**STATED GOAL**
Go over the listing below line by line and tally those containing "scene". Give only the tally.

**PROVIDED DATA**
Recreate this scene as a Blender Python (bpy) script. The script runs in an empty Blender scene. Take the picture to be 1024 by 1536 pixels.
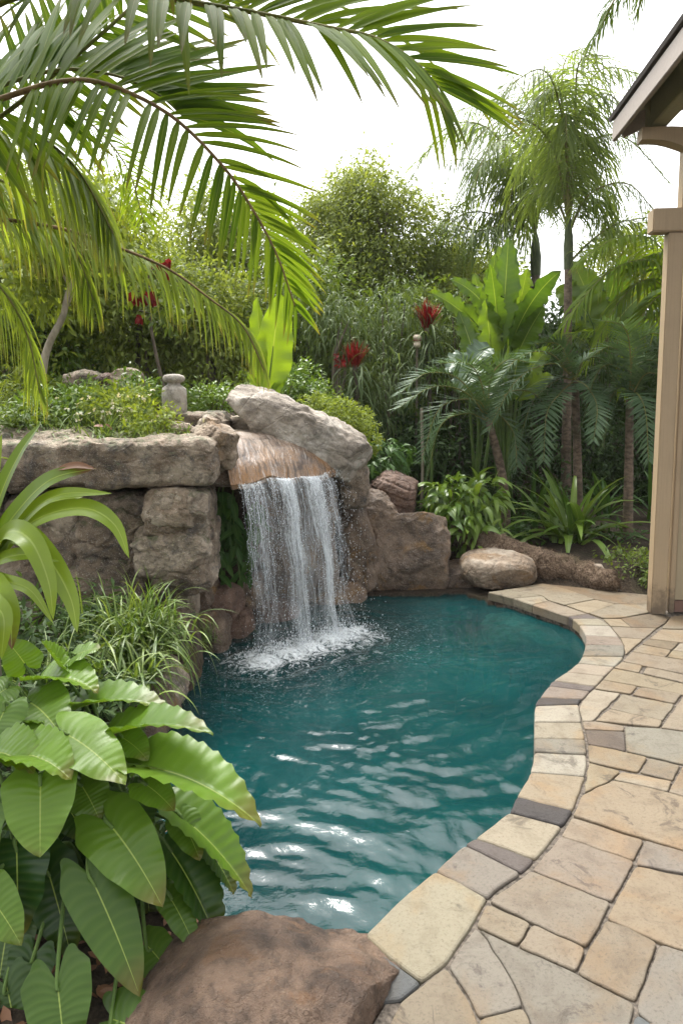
import bpy, bmesh, math, random
import numpy as np
from math import radians, pi, sin, cos

SC = bpy.context.scene
COL = SC.collection
random.seed(5)
rng = np.random.default_rng(11)

# ---------------------------------------------------------------- camera model
FPX, PPX, PPY, PITCH, EYE = 1050.0, 512.0, 700.0, radians(6.0), np.array([0.0, 0.0, 1.6])
_F = np.array([0, cos(PITCH), -sin(PITCH)])
_U = np.array([0, sin(PITCH), cos(PITCH)])


def ray(px, py):
    return _F + np.array([1, 0, 0]) * (px - PPX) / FPX - _U * (py - PPY) / FPX


def G(px, py, z=0.0):
    """point of the level z seen at photo pixel (px, py)"""
    d = ray(px, py)
    return EYE + d * (z - EYE[2]) / d[2]


def P(px, py, Y):
    """point at distance Y in front seen at photo pixel (px, py)"""
    d = ray(px, py)
    return EYE + d * (Y / d[1])


# ---------------------------------------------------------------- numeric helpers
def nrm(a):
    return a / np.maximum(np.linalg.norm(a, axis=-1, keepdims=True), 1e-9)


def _hash(i):
    h = (i[..., 0] * 374761393 + i[..., 1] * 668265263 + i[..., 2] * 1442695041) & 0xFFFFFFFF
    h = ((h ^ (h >> 13)) * 1274126177) & 0xFFFFFFFF
    h = (h ^ (h >> 16)) & 0xFFFF
    return h / 32767.5 - 1.0


def vnoise(p):
    p = np.asarray(p, dtype=float)
    i = np.floor(p).astype(np.int64)
    f = p - i
    u = f * f * (3 - 2 * f)
    out = 0
    for dx in (0, 1):
        for dy in (0, 1):
            for dz in (0, 1):
                w = (u[..., 0] if dx else 1 - u[..., 0]) * (u[..., 1] if dy else 1 - u[..., 1]) * (u[..., 2] if dz else 1 - u[..., 2])
                out = out + w * _hash(i + np.array([dx, dy, dz]))
    return out


def fbm(p, octv=4, gain=0.5):
    a, s, out = 1.0, 0.0, 0
    p = np.asarray(p, dtype=float)
    for k in range(octv):
        out = out + a * vnoise(p * (2.03 ** k) + 17.3 * k)
        s += a
        a *= gain
    return out / s


def facet(p, seed=0):
    """cellular planes: every cell of a jittered grid gets its own offset and tilt; second value is the distance to the cell border"""
    p = np.asarray(p, float)
    i0 = np.floor(p).astype(np.int64)
    d1 = np.full(len(p), 9.0)
    d2 = np.full(len(p), 9.0)
    val = np.zeros(len(p))
    for dx in (-1, 0, 1):
        for dy in (-1, 0, 1):
            for dz in (-1, 0, 1):
                c = i0 + np.array([dx, dy, dz]) + seed * 101
                j = np.stack([_hash(c), _hash(c + 7919), _hash(c + 15485)], -1) * 0.45 + 0.5
                r = p - (c - seed * 101 + j)
                d = np.sqrt((r ** 2).sum(-1))
                g = np.stack([_hash(c + 333), _hash(c + 777), _hash(c + 999)], -1)
                h = _hash(c + 55) * 0.6 + (g * r).sum(-1) * 0.9
                near = d < d1
                d2 = np.where(near, d1, np.minimum(d2, d))
                val = np.where(near, h, val)
                d1 = np.where(near, d, d1)
    return val, d2 - d1


def smooth(a, b, x):
    t = np.clip((x - a) / (b - a), 0, 1)
    return t * t * (3 - 2 * t)


def catmull(pts, n):
    pts = np.array(pts, dtype=float)
    p = np.vstack([2 * pts[0] - pts[1], pts, 2 * pts[-1] - pts[-2]])
    t = np.linspace(0, len(pts) - 1 - 1e-6, n)
    i = t.astype(int)
    f = (t - i)[:, None]
    a, b, c, d = p[i], p[i + 1], p[i + 2], p[i + 3]
    return 0.5 * (2 * b + (c - a) * f + (2 * a - 5 * b + 4 * c - d) * f ** 2 + (3 * b - a - 3 * c + d) * f ** 3)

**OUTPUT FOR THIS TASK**
2